Die heimische Liga musste pausieren, Verträge konnten nicht länger erfüllt, Trainer, Spieler, Physiotherapeuten, einfach niemand mehr bezahlt werden. Kein Geld fließt aus dem geschröpften libanesischen Staatshaushalt an die Verbände, bis heute. »Nach wie vor bekommen wir keinen Cent vom Sportministerium. Nichts wurde dort unternommen, um den Basketball am Leben zu erhalten«, wütet Halabi. »Aber als der Erfolg sich trotzdem einstellte, da wollten sie natürlich alle Selfies machen.«
Lange schon ist Halabi der libanesischen Regierung aufgrund solcher Äußerungen ein Dorn im Auge. Als er versuchte, den US-amerikanischen Profi Omari Spellman einzubürgern, um die Qualität der Mannschaft zu steigern, hätten einige Politiker ihm Steine in den Weg gelegt. Letztlich gelang es ihm trotzdem. Halabi ist ein Geschäftsmann, der zu verhandeln und Kontakte zu nutzen weiß. So lockte er zunächst immer wieder libanesische Investoren, die Geld in den Basketball steckten, schließlich auch internationale Konzerne wie Visa und OMT. Nur so überlebt der Basketball im Libanon in diesen Zeiten.
»Wir müssen enger mit den europäischen Verbänden kooperieren«, fordert Verbandschef Halabi
Doch damit er auch eine Zukunft hat, muss viel passieren: Anderswo auf der Welt, in den USA sowieso, aber längst auch beim frischgebackenen Weltmeister Deutschland, ist der Basketball durchprofessionalisiert.

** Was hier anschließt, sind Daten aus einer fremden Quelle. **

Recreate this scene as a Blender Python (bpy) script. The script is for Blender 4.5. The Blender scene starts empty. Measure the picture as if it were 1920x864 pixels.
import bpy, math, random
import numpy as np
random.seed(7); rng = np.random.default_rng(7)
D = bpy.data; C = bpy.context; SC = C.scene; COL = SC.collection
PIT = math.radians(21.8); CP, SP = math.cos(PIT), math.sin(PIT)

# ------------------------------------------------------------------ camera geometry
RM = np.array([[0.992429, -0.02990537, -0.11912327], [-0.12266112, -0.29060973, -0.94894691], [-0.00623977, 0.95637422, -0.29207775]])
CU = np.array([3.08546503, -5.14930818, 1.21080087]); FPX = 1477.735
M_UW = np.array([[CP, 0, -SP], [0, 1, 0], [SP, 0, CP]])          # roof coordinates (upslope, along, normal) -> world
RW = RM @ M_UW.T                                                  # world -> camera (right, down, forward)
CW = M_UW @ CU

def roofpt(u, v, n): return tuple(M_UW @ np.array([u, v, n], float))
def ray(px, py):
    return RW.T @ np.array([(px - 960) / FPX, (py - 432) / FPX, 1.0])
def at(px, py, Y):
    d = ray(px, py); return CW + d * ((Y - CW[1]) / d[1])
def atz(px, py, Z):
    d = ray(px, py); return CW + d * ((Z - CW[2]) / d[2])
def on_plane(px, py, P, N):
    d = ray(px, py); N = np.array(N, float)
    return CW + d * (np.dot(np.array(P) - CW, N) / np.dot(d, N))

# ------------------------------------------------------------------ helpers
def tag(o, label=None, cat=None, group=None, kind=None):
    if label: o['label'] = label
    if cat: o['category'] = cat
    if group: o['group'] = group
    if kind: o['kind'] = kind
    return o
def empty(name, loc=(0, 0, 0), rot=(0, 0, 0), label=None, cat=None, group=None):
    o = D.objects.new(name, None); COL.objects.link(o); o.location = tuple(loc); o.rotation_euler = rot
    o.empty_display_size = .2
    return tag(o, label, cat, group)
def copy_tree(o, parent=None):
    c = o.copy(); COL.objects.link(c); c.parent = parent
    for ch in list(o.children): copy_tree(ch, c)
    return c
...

Das beginnt bei den Kindern, die in Internaten und Akademien trainieren und möglichst früh auf eine Laufbahn als Profi vorbereitet werden. Dort arbeiten die besten Jugendtrainer, die wiederum entlang fortschrittlichster Standards ausgebildet werden. Auch die finanziellen Unterschiede sind immens: Der letzte WM-Gruppengegner des Libanon, Frankreich, verfügt über ein jährliches Budget von 44 Millionen US-Dollar, beim Libanon sind es 440.000 US-Dollar.
»Deshalb ist es so wichtig, dass wir unsere Denkweise verändern, den Realitäten anpassen«, sagt Halabi. »Wir müssen enger mit den europäischen Verbänden kooperieren, von ihrem Wissen und ihrer Erfahrung lernen. Wir wollen noch mehr europäische und amerikanische Coaches in den Libanon holen, damit sie unsere Trainer ausbilden«, versichert Halabi und fährt fort: »Wir müssen bei den Wettbewerben in den Schulen ansetzen, Talente frühzeitig erkennen und fördern.« Auch im Libanon operierten bereits einige professionelle Akademien, es seien aber nicht genug, viele andere schauten nur aufs Geld.
»In den vergangenen 20 Jahren haben wir uns regelmäßig für die Weltmeisterschaften qualifiziert – wir sind eines der besten Teams in Asien, das beste im arabischen Raum«, sagt Sportjournalistin Rayane Moussallem. »Dann dürfen wir uns aber auch nicht damit abfinden, immer schon in der Gruppenphase zu scheitern. Irgendwann muss es auch weitergehen.« Für den Basketball. Und für den Libanon auch.